Use average rectified DC if you are analyzing an unfiltered rectifier stage, a meter with averaging behavior, or a signal before smoothing. Use filtered DC if you are designing a power supply rail with a capacitor bank after the rectifier. Use RMS heating equivalent when comparing thermal effect or power in a resistor. Many online calculators mix these ideas together and create confusion. A well-designed AC RMS to DC calculator should separate them clearly, exactly as this page does.

Common mistakes people make

1. Assuming AC RMS equals filtered DC output after rectification.
2. Ignoring diode drops, especially at lower voltages.
3. Forgetting that bridge rectifiers conduct through two diodes.
4. Ignoring ripple when load current is significant.
5. Using sine-wave formulas on square or triangle wave inputs.
6. Measuring with a non-true-RMS meter on distorted waveforms.

Practical design tip: Always leave voltage margin for component ratings. If your filtered rail could approach 34 V under light load, do not choose a 35 V capacitor without carefully checking mains tolerance, transformer regulation, startup conditions, and temperature.

Authoritative references for deeper study

If you want to validate the theory behind RMS, waveform measurement, and AC power systems, review these authoritative sources:

• NIST Special Publication 811 for authoritative SI unit usage and engineering notation guidance.
• Georgia State University HyperPhysics on AC circuits and sinusoidal values.
• U.S. Energy Information Administration electricity delivery overview for practical context on common AC service values.

How to use this calculator effectively

1. Enter your AC RMS voltage.
2. Select the actual waveform type.
3. Choose the rectifier configuration in your circuit.
4. Enter frequency, load current, and capacitor value if you want a filtered estimate.
5. Check peak voltage first to ensure semiconductors and capacitors are safely rated.
6. Compare average rectified DC and filtered DC to understand no-filter versus capacitor-input behavior.

For bench work, this sequence saves time and avoids burned parts. For example, many hobbyists discover that a transformer labeled 12 V AC can create a raw DC rail above 15 V with light load. That is enough to exceed the input range of some low-voltage regulators or IC boards if there is no margin.

Final takeaway

The best way to think about AC RMS to DC conversion is not as a single formula but as a family of related answers. RMS tells you effective power equivalence. Peak tells you the maximum instantaneous voltage.

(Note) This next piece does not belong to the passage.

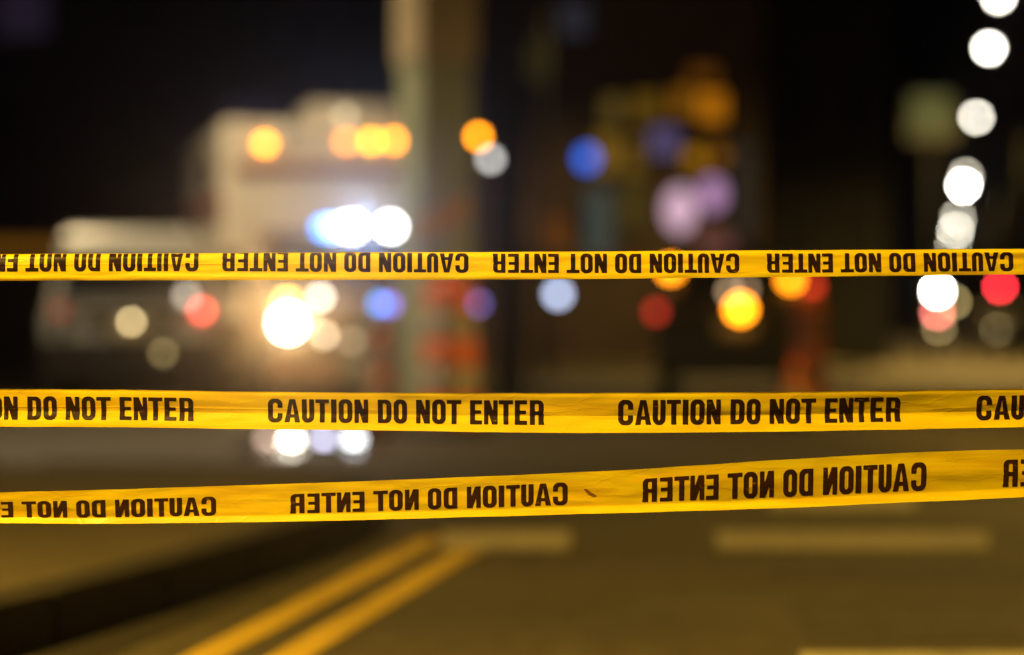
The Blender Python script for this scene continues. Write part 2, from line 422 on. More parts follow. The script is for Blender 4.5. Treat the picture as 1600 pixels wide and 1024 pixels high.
# ------------------------------------------------------------------ poles
d = 23.0
p = PX(657, 512, d)
colm = thing('square_column', 'thick square grey green column in front of the ambulance', 'column', (p.x + 0.13, d + 0.40, 0))
cw = 0.275
MB().box((0, 0, 1.75), (2 * cw, 2 * cw, 3.5), R(28)).build('shaft', M_column, colm, bevel=0.02)
MB().box((0, 0, 5.3), (2 * cw + 0.06, 2 * cw + 0.06, 3.6), R(28)).build('upper_casing', mat('beige_column_casing', (0.42, 0.35, 0.23), 0.75, vary=0.1), colm, bevel=0.02)
MB().box((0, 0, 0.06), (0.8, 0.8, 0.12), R(28)).build('base', M_concrete, colm, bevel=0.02)
p = PX(690, 342, 22.4)
ys = thing('yellow_sign', 'small slanted yellow plate fixed to the grey green column', 'sign', p, 0)
sgn = MB(); ww, hh = 0.25, 0.11
sgn.hexa([(-ww, 0, -hh - .13), (ww, 0, -hh + .13), (ww, 0.02, -hh + .13), (-ww, 0.02, -hh - .13), (-ww, 0, hh - .13), (ww, 0, hh + .13), (ww, 0.02, hh + .13), (-ww, 0.02, hh - .13)]).build('plate', M_yellow, ys)
MB().box((0.0, 0.22, 0), (0.05, 0.4, 0.05)).build('bracket', M_steel, ys)
p = PX(797, 512, 34)
sp = thing('signal_pole', 'slimmer olive green pole right of the square column', 'pole', (p.x, 34, 0))
MB().cyl((0, 0, 0), (0, 0, 6.5), 0.19, 0.14, 16).build('shaft', M_signal, sp, smooth=True)
MB().cyl((0, 0, 0), (0, 0, 0.35), 0.26, 0.24, 16).build('base', M_signal, sp)
MB().cyl((0, 0, 6.5), (0, 0, 6.6), 0.16, 0.05, 16).build('cap', M_signal, sp)

# ------------------------------------------------------------------ vehicles
def wheel(t, x, y, r=0.38, w=0.24, rim=M_chrome):
    o = MB().cyl((x - w / 2, y, r), (x + w / 2, y, r), r, n=24).build('wheel', M_black, t, bevel=0.02)
    MB().cyl((x - w / 2 - 0.008, y, r), (x + w / 2 + 0.008, y, r), r * 0.6, n=20).build('rim', rim, o)
    return o
def lens(t, loc, r, col, B, d, name, depth=0.03, parent=None, rx=None):
    """round lamp lens facing the front of its vehicle (-y)"""
    return MB().cyl((loc[0], loc[1], loc[2]), (loc[0], loc[1] - depth, loc[2]), r, r * 0.9, 18).build(name, emi(col, B * disc_gain(r, d)), parent or t)

AW = R(13)
amb_pos = Vector((-1.62, 25.35, 0))
amb = thing('ambulance', 'cream box ambulance facing the camera with amber roof lamps and blazing headlight', 'ambulance', amb_pos, AW)
def amb_hit(u, v, yl):
    """point of the local plane y = yl seen at photo pixel (u, v)"""
    inv = Matrix.Rotation(-AW, 4, 'Z')
    o = inv @ (Vector((0, 0, H)) - amb_pos); dv = inv @ (PX(u, v, 1.0) - Vector((0, 0, H)))
    k = (yl - o.y) / dv.y; return o + dv * k
BY = 1.65
MB().box((0, BY + 2.3, 0.72), (2.50, 4.64, 0.66)).build('side_skirt', M_cab, amb, bevel=0.03)
MB().box((0, BY + 2.3, 1.90), (2.46, 4.6, 2.66)).build('box_body', M_ambw, amb, bevel=0.06)
MB().prism([(BY - 0.003, 0.45), (0.0, 0.45), (-0.08, 0.75), (0.0, 1.18), (0.72, 1.32), (1.18, 2.0), (BY - 0.003, 2.04)], -1.0, 1.0, lambda z: max(0, (z - 1.3)) * 0.16).build('cab', M_cab, amb, bevel=0.04)
MB().hexa([(-0.86, 0.735, 1.36), (0.86, 0.735, 1.36), (0.86, 0.80, 1.36), (-0.86, 0.80, 1.36), (-0.76, 1.145, 1.96), (0.76, 1.145, 1.96), (0.76, 1.2, 1.96), (-0.76, 1.2, 1.96)]).build('windscreen', M_glass, amb)
MB().box((0, -0.11, 0.52), (2.04, 0.16, 0.26)).build('bumper', M_chrome, amb, bevel=0.03)
gr = MB().box((0, -0.085, 0.92), (1.1, 0.03, 0.34)).build('grille', M_dark, amb)
for k in range(5): MB().box((0, -0.11, 0.79 + k * 0.065), (1.06, 0.02, 0.025)).build('grille_slat', M_chrome, gr)
for sx in (-1, 1):
    wheel(amb, sx * 0.9, 0.75, 0.40); wheel(amb, sx * 1.06, BY + 3.1, 0.42)
    mo = MB().box((sx * 1.22, 0.95, 1.55), (0.22, 0.12, 0.42)).build('mirror', M_dark, amb, bevel=0.03)
    MB().cyl((sx * 0.9, 0.98, 1.5), (sx * 1.15, 0.96, 1.5), 0.02, n=8).build('mirror_arm', M_dark, mo)
MB().box((0.28, BY + 0.9, 3.36), (1.0, 1.2, 0.26)).build('roof_unit', M_ambw, amb, bevel=0.05)
MB().box((0, BY - 0.02, 2.72), (2.2, 0.03, 0.10)).build('red_trim', mat('dull_red_trim', (0.30, 0.10, 0.05), 0.5), amb)
AMB = 27.0
amber = (1.0, .30, .004)
for u, v, B, c in ((414, 225, 1.25, amber), (541, 222, .62, (1, .33, .05)), (580, 221, 1.05, (1, .42, .003)), (616, 220, 1.25, amber), (747, 214, 1.5, amber)):
    q = amb_hit(u, v, BY); lens(amb, q, 0.052, c, B, AMB, 'marker_lamp', 0.05)
for u, v, B, c in ((507, 358, 1.9, (.05, .30, 1)), (519, 358, 2.2, (.42, .66, 1)), (548, 357, 7, (.95, .97, 1)), (610, 355, 4, (1, 1, .97))):
    q = amb_hit(u, v, BY - 0.42); lens(amb, q, 0.085 if B != 7 else 0.1, c, B, AMB, 'flood_lamp', 0.06)
# light bar body that carries the flood lamps on the cab roof
qa, qb = amb_hit(500, 357, BY - 0.40), amb_hit(640, 357, BY - 0.40)
MB().box(((qa.x + qb.x) / 2, BY - 0.36, qa.z), (qb.x - qa.x, 0.1, 0.26)).build('light_bar', M_dark, amb, bevel=0.02)
MB().box(((qa.x + qb.x) / 2, BY - 0.2, qa.z - 0.03), (0.3, 0.35, 0.08)).build('light_bar_bracket', M_dark, amb)
q = amb_hit(450, 505, -0.09); lens(amb, q, 0.125, (1, .93, .72), 14, 25, 'headlight', 0.05)
q2 = Vector((0.80, -0.09, q.z)); lens(amb, q2, 0.115, (1, .9, .7), 1.2, 25, 'headlight', 0.05)
q = amb_hit(449, 474, -0.05); lens(amb, q, 0.075, (1, .62, .12), 1.4, 25, 'turn_signal', 0.06)
for u, v, r, c, B in ((500, 465, .05, (.78, .72, .60), 1.0), (505, 524, .05, (.66, .54, .36), .9), (549, 534, .055, (.30, .22, .13), .75), (480, 500, .05, (.6, .45, .25), .6)):
    q = amb_hit(u, v, -0.06); lens(amb, q, r, c, B, 25, 'grille_spot', 0.06)  # small emissive discs on the cab front
for u, v, c, B in ((593, 475, (.03, .32, 1), .55), (608, 476, (.24, .16, .80), .5), (747, 475, (.16, .12, .42), .40)):
    q = amb_hit(u, v, -0.05); lens(amb, q, .05, c, B, 25, 'blue_grille_lamp', 0.07)
for u, v, r, c, B in ((766, 249, .055, (.62, .60, .56), .62), (539, 181, .055, (.30, .24, .14), .7), (436, 204, .08, (.24, .19, .10), .5)):
    q = amb_hit(u, v, BY); lens(amb, q, r, c, B, 27, 'corner_lamp', 0.07)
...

Average rectified DC tells you what an unfiltered rectifier delivers on average. Filtered DC tells you what your capacitor-input supply may actually provide to the next stage. Once you separate those concepts, AC RMS to DC calculations become straightforward, and your design decisions become much more reliable.

This calculator is intended for educational and design-estimate use. Real circuits vary with mains tolerance, transformer regulation, temperature, diode type, capacitor ESR, and meter method. Validate critical designs with measured data.